→ GOAL:
Write every entry out again exactly, please, and skip the pictures.

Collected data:
-- start --
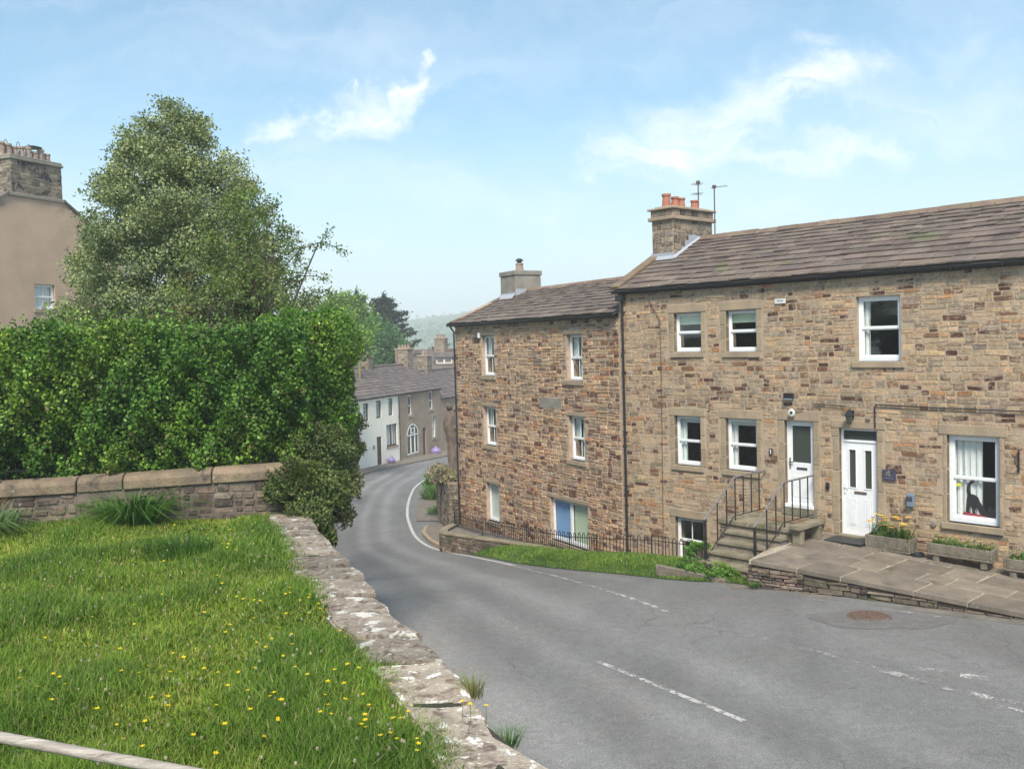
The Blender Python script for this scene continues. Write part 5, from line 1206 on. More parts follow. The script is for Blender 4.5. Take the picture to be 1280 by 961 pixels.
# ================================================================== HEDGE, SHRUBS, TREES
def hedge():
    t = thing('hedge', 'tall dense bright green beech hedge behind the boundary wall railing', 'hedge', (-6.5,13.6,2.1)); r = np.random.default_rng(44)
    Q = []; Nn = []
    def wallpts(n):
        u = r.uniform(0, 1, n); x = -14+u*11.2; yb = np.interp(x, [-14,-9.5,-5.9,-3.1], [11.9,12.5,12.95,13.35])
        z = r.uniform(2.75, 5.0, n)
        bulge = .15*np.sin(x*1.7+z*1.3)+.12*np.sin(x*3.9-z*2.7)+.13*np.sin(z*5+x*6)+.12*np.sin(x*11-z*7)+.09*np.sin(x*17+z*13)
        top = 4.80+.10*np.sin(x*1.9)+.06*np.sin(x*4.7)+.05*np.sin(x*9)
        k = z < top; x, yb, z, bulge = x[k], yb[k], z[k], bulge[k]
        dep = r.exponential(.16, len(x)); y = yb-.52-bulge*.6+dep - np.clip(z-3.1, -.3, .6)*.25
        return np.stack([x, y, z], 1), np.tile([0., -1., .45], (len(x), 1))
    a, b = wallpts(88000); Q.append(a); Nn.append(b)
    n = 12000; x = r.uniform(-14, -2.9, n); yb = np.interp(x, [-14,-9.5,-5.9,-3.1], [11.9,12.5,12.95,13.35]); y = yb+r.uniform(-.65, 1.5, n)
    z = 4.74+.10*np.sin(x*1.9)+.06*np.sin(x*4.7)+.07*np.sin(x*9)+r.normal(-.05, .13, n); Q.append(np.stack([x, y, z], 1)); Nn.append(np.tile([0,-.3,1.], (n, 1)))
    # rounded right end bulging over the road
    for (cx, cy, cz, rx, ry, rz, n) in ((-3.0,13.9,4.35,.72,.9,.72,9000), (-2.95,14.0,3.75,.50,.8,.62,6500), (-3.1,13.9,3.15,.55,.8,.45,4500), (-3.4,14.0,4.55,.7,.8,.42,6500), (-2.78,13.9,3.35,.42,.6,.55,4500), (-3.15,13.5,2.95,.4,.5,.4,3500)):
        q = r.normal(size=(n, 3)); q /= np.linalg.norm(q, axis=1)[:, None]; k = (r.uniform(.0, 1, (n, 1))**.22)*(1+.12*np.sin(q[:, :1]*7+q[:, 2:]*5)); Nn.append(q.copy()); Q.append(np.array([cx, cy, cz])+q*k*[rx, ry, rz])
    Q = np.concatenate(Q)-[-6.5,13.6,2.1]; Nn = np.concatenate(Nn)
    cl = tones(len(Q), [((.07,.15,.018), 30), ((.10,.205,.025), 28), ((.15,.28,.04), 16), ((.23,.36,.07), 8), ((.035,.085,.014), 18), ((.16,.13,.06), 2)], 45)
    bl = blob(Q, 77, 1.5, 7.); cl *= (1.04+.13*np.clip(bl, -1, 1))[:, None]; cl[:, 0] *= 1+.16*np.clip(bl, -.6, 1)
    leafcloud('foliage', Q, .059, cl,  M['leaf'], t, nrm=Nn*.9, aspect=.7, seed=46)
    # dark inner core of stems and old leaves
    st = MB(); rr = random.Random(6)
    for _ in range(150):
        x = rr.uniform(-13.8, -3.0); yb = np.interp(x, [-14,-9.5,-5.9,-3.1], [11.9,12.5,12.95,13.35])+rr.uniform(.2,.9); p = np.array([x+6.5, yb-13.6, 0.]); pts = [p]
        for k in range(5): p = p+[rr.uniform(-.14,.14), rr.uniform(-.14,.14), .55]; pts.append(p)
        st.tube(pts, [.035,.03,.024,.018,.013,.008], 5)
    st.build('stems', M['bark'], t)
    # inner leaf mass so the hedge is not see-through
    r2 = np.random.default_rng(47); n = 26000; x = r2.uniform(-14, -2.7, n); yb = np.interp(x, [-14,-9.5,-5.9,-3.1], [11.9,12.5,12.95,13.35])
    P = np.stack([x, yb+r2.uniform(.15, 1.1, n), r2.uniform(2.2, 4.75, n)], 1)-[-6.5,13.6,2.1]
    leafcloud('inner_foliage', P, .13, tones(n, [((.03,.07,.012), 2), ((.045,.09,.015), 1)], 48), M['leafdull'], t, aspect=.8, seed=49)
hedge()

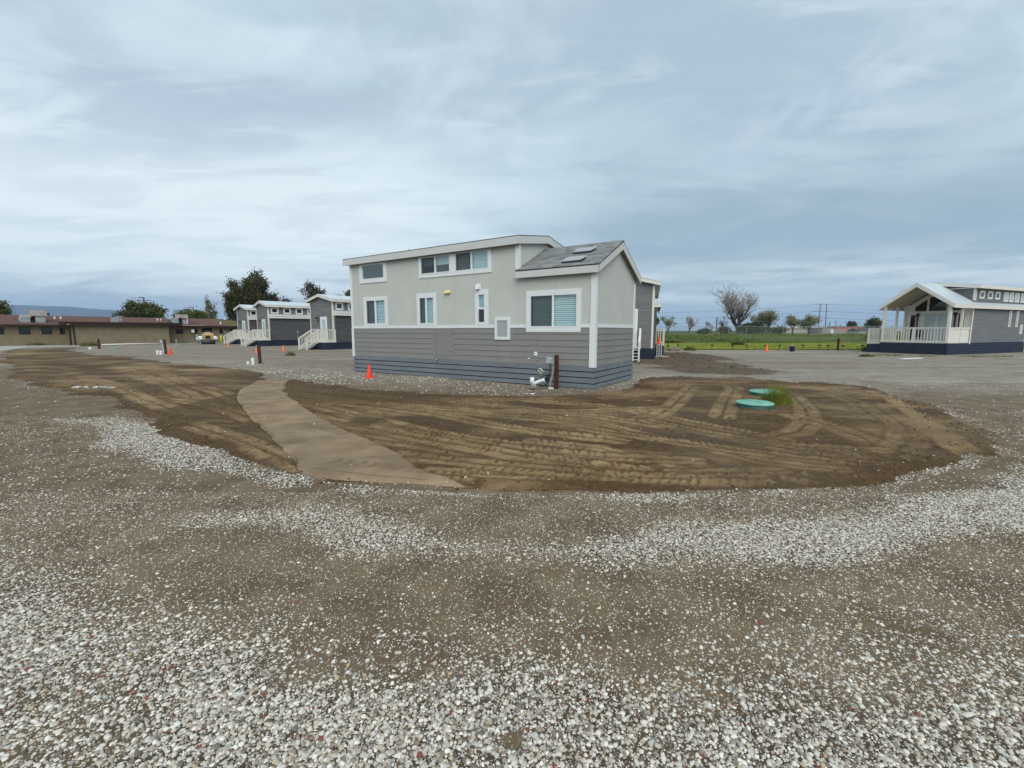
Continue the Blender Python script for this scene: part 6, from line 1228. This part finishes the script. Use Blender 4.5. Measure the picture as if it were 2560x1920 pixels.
-- end --
→ SOLUTION FOR THIS PROBLEM:
The Blender Python script for this scene continues. Write part 5, from line 1206 on. More parts follow. The script is for Blender 4.5. Take the picture to be 1280 by 961 pixels.
# ================================================================== HEDGE, SHRUBS, TREES
def hedge():
    t = thing('hedge', 'tall dense bright green beech hedge behind the boundary wall railing', 'hedge', (-6.5,13.6,2.1)); r = np.random.default_rng(44)
    Q = []; Nn = []
    def wallpts(n):
        u = r.uniform(0, 1, n); x = -14+u*11.2; yb = np.interp(x, [-14,-9.5,-5.9,-3.1], [11.9,12.5,12.95,13.35])
        z = r.uniform(2.75, 5.0, n)
        bulge = .15*np.sin(x*1.7+z*1.3)+.12*np.sin(x*3.9-z*2.7)+.13*np.sin(z*5+x*6)+.12*np.sin(x*11-z*7)+.09*np.sin(x*17+z*13)
        top = 4.80+.10*np.sin(x*1.9)+.06*np.sin(x*4.7)+.05*np.sin(x*9)
        k = z < top; x, yb, z, bulge = x[k], yb[k], z[k], bulge[k]
        dep = r.exponential(.16, len(x)); y = yb-.52-bulge*.6+dep - np.clip(z-3.1, -.3, .6)*.25
        return np.stack([x, y, z], 1), np.tile([0., -1., .45], (len(x), 1))
    a, b = wallpts(88000); Q.append(a); Nn.append(b)
    n = 12000; x = r.uniform(-14, -2.9, n); yb = np.interp(x, [-14,-9.5,-5.9,-3.1], [11.9,12.5,12.95,13.35]); y = yb+r.uniform(-.65, 1.5, n)
    z = 4.74+.10*np.sin(x*1.9)+.06*np.sin(x*4.7)+.07*np.sin(x*9)+r.normal(-.05, .13, n); Q.append(np.stack([x, y, z], 1)); Nn.append(np.tile([0,-.3,1.], (n, 1)))
    # rounded right end bulging over the road
    for (cx, cy, cz, rx, ry, rz, n) in ((-3.0,13.9,4.35,.72,.9,.72,9000), (-2.95,14.0,3.75,.50,.8,.62,6500), (-3.1,13.9,3.15,.55,.8,.45,4500), (-3.4,14.0,4.55,.7,.8,.42,6500), (-2.78,13.9,3.35,.42,.6,.55,4500), (-3.15,13.5,2.95,.4,.5,.4,3500)):
        q = r.normal(size=(n, 3)); q /= np.linalg.norm(q, axis=1)[:, None]; k = (r.uniform(.0, 1, (n, 1))**.22)*(1+.12*np.sin(q[:, :1]*7+q[:, 2:]*5)); Nn.append(q.copy()); Q.append(np.array([cx, cy, cz])+q*k*[rx, ry, rz])
    Q = np.concatenate(Q)-[-6.5,13.6,2.1]; Nn = np.concatenate(Nn)
    cl = tones(len(Q), [((.07,.15,.018), 30), ((.10,.205,.025), 28), ((.15,.28,.04), 16), ((.23,.36,.07), 8), ((.035,.085,.014), 18), ((.16,.13,.06), 2)], 45)
    bl = blob(Q, 77, 1.5, 7.); cl *= (1.04+.13*np.clip(bl, -1, 1))[:, None]; cl[:, 0] *= 1+.16*np.clip(bl, -.6, 1)
    leafcloud('foliage', Q, .059, cl,  M['leaf'], t, nrm=Nn*.9, aspect=.7, seed=46)
    # dark inner core of stems and old leaves
    st = MB(); rr = random.Random(6)
    for _ in range(150):
        x = rr.uniform(-13.8, -3.0); yb = np.interp(x, [-14,-9.5,-5.9,-3.1], [11.9,12.5,12.95,13.35])+rr.uniform(.2,.9); p = np.array([x+6.5, yb-13.6, 0.]); pts = [p]
        for k in range(5): p = p+[rr.uniform(-.14,.14), rr.uniform(-.14,.14), .55]; pts.append(p)
        st.tube(pts, [.035,.03,.024,.018,.013,.008], 5)
    st.build('stems', M['bark'], t)
    # inner leaf mass so the hedge is not see-through
    r2 = np.random.default_rng(47); n = 26000; x = r2.uniform(-14, -2.7, n); yb = np.interp(x, [-14,-9.5,-5.9,-3.1], [11.9,12.5,12.95,13.35])
    P = np.stack([x, yb+r2.uniform(.15, 1.1, n), r2.uniform(2.2, 4.75, n)], 1)-[-6.5,13.6,2.1]
    leafcloud('inner_foliage', P, .13, tones(n, [((.03,.07,.012), 2), ((.045,.09,.015), 1)], 48), M['leafdull'], t, aspect=.8, seed=49)
hedge()

Continue the Blender Python script for this scene: part 6, from line 1228. This part finishes the script. Use Blender 4.5. Measure the picture as if it were 2560x1920 pixels.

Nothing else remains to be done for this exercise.